Saint Peter in (Acts 2:38) indicated “Repent and be baptized every one of you in the name of Jesus Christ for the remission of sins, and ye shall receive the gift of the Holy Ghost.”
We see here that St Peter was advocating that every believer to receive the Holy Spirit for salvation and personal sanctification.
However, the main reason the Holy Spirit is given; is to pass from death unto life. For as the bible says, “For as in Adam all die, even so in Christ shall all be made alive.” (1 Corinthians 15:22)
The operation of the Holy Spirit is also to keep our bodies pure and undefiled. “What? know ye not that your body is the temple of the Holy Ghost, which is in you, which ye have of God, and ye are not your own?” (1 Corinthians 6:19). In so doing we reap the health benefits which flows from patience and the serene joy of devotion.
The Holy Spirit has enabled men to speak in tongues and to prophesy. But it is necessary as we walk in the light to be able to discern the fallacies of flesh and blood. It also enables us to reject unreligious beliefs of the world and to practice trust in God and above all to love all men every where.

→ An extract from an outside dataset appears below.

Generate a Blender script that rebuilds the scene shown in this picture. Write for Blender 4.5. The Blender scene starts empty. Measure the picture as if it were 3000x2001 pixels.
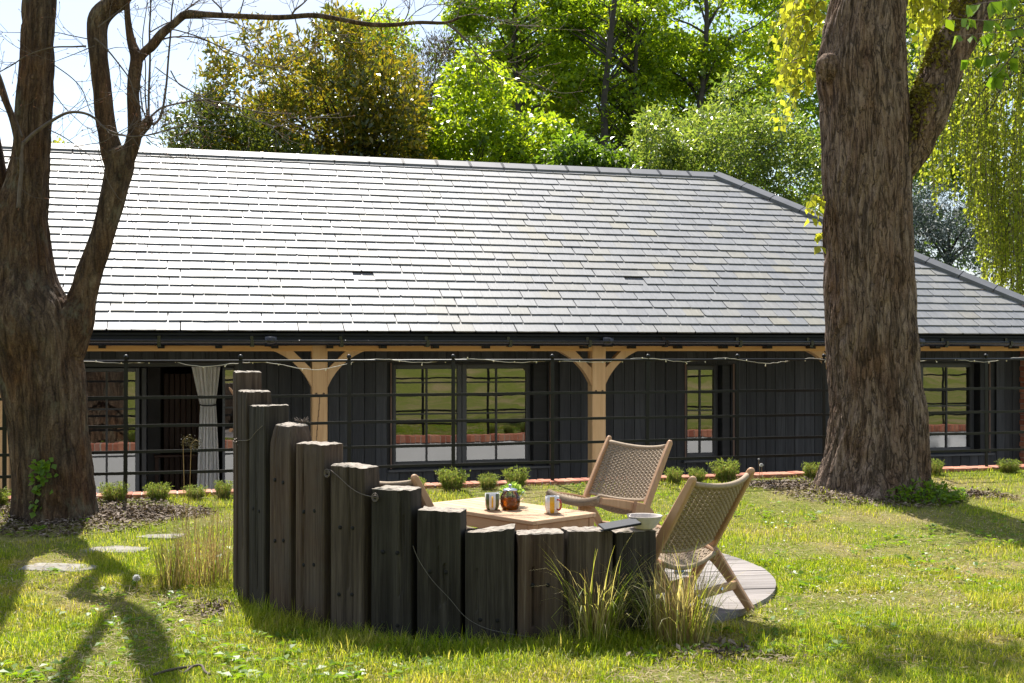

The object which this light brings us most is immediately to know our selves and by the virtue of this as one born of God and has a lively hope and see far into the ways of spiritual care and farther yet the holy scriptures for the scriptures excepting some accidental and less necessary parts are only history of the new man which he himself is and a spiritual care is only a wise disposal of the events for the awakening of particular persons and ripening the world in general for the coming of Christ
( John 16:13) Howbeit when he, the Spirit of truth, is come, he will guide you into all truth: for he shall not speak of himself; but whatsoever he shall hear, that shall he speak: and he will shew you things to come.”
True notion of the Spirit is that; it is some portion of as well as preparation for a life in God which we are to enjoy hereafter. The gift of the Holy Spirit looks for the resurrection for a life of God completed in us.
Everything in Christianity is anticipation of something that is to be at the end of the world.
If the Apostles were to preach by their Master’s command, “that the kingdom of God is at hand” the meaning was that from henceforth all men should fix their eyes on that happy time, foretold by the Prophets, when the Messiah should come and that by renouncing their worldly conversation, and submitting to the gospel they should fit themselves for, and hasten, that blessing.
“Now are we the sons of God,” as St. John tells us; “Beloved, now are we the sons of God, and it doth not yet appear what we shall be: but we know that, when he shall appear, we shall be like him; for we shall see him as he is.” ( 1John 3:2) and yet what he imparts to us at present will hardly justify that title, without taking in that fulness of his image which shall then be displayed in us, when we shall be “the children of God, by being the children of the resurrection.”